■ Goal ■
Transcribe the data in full and exactly, omitting any pictures.

■ Provided material ■
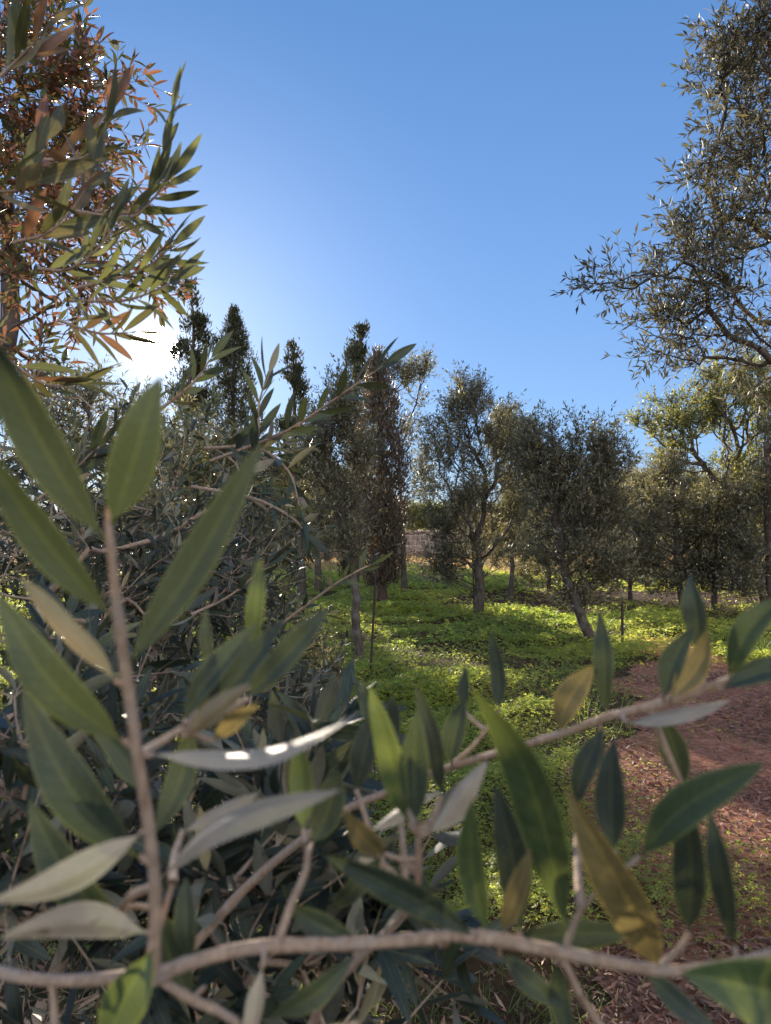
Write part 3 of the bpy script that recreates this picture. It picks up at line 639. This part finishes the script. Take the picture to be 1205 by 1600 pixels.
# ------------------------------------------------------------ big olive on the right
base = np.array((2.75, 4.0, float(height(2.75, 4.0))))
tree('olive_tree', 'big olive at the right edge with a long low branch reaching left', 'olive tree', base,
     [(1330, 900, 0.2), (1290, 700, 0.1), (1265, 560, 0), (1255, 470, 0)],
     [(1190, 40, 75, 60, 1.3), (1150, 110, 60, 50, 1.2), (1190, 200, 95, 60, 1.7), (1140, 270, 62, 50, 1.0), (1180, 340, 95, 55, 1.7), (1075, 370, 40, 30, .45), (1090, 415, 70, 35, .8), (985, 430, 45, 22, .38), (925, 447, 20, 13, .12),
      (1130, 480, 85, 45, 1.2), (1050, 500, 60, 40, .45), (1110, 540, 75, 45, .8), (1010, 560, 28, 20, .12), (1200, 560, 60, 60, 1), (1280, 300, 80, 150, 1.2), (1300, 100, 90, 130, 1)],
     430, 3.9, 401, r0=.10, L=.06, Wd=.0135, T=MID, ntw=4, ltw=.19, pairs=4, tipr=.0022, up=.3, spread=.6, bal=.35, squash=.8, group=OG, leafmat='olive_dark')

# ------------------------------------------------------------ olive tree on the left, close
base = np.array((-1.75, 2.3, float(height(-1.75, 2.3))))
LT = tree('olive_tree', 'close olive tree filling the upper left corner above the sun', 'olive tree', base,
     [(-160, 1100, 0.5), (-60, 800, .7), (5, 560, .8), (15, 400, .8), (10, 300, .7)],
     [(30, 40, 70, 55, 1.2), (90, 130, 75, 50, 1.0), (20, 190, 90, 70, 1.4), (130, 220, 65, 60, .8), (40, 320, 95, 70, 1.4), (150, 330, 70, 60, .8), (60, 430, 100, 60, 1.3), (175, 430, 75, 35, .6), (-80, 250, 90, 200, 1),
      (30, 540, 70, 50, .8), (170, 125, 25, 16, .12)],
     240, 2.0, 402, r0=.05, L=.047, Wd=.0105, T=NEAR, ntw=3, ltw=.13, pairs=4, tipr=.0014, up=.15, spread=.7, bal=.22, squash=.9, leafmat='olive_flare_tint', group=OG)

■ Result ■
Write part 3 of the bpy script that recreates this picture. It picks up at line 639. This part finishes the script. Take the picture to be 1205 by 1600 pixels.
# ------------------------------------------------------------ big olive on the right
base = np.array((2.75, 4.0, float(height(2.75, 4.0))))
tree('olive_tree', 'big olive at the right edge with a long low branch reaching left', 'olive tree', base,
     [(1330, 900, 0.2), (1290, 700, 0.1), (1265, 560, 0), (1255, 470, 0)],
     [(1190, 40, 75, 60, 1.3), (1150, 110, 60, 50, 1.2), (1190, 200, 95, 60, 1.7), (1140, 270, 62, 50, 1.0), (1180, 340, 95, 55, 1.7), (1075, 370, 40, 30, .45), (1090, 415, 70, 35, .8), (985, 430, 45, 22, .38), (925, 447, 20, 13, .12),
      (1130, 480, 85, 45, 1.2), (1050, 500, 60, 40, .45), (1110, 540, 75, 45, .8), (1010, 560, 28, 20, .12), (1200, 560, 60, 60, 1), (1280, 300, 80, 150, 1.2), (1300, 100, 90, 130, 1)],
     430, 3.9, 401, r0=.10, L=.06, Wd=.0135, T=MID, ntw=4, ltw=.19, pairs=4, tipr=.0022, up=.3, spread=.6, bal=.35, squash=.8, group=OG, leafmat='olive_dark')

# ------------------------------------------------------------ olive tree on the left, close
base = np.array((-1.75, 2.3, float(height(-1.75, 2.3))))
LT = tree('olive_tree', 'close olive tree filling the upper left corner above the sun', 'olive tree', base,
     [(-160, 1100, 0.5), (-60, 800, .7), (5, 560, .8), (15, 400, .8), (10, 300, .7)],
     [(30, 40, 70, 55, 1.2), (90, 130, 75, 50, 1.0), (20, 190, 90, 70, 1.4), (130, 220, 65, 60, .8), (40, 320, 95, 70, 1.4), (150, 330, 70, 60, .8), (60, 430, 100, 60, 1.3), (175, 430, 75, 35, .6), (-80, 250, 90, 200, 1),
      (30, 540, 70, 50, .8), (170, 125, 25, 16, .12)],
     240, 2.0, 402, r0=.05, L=.047, Wd=.0105, T=NEAR, ntw=3, ltw=.13, pairs=4, tipr=.0014, up=.15, spread=.7, bal=.22, squash=.9, leafmat='olive_flare_tint', group=OG)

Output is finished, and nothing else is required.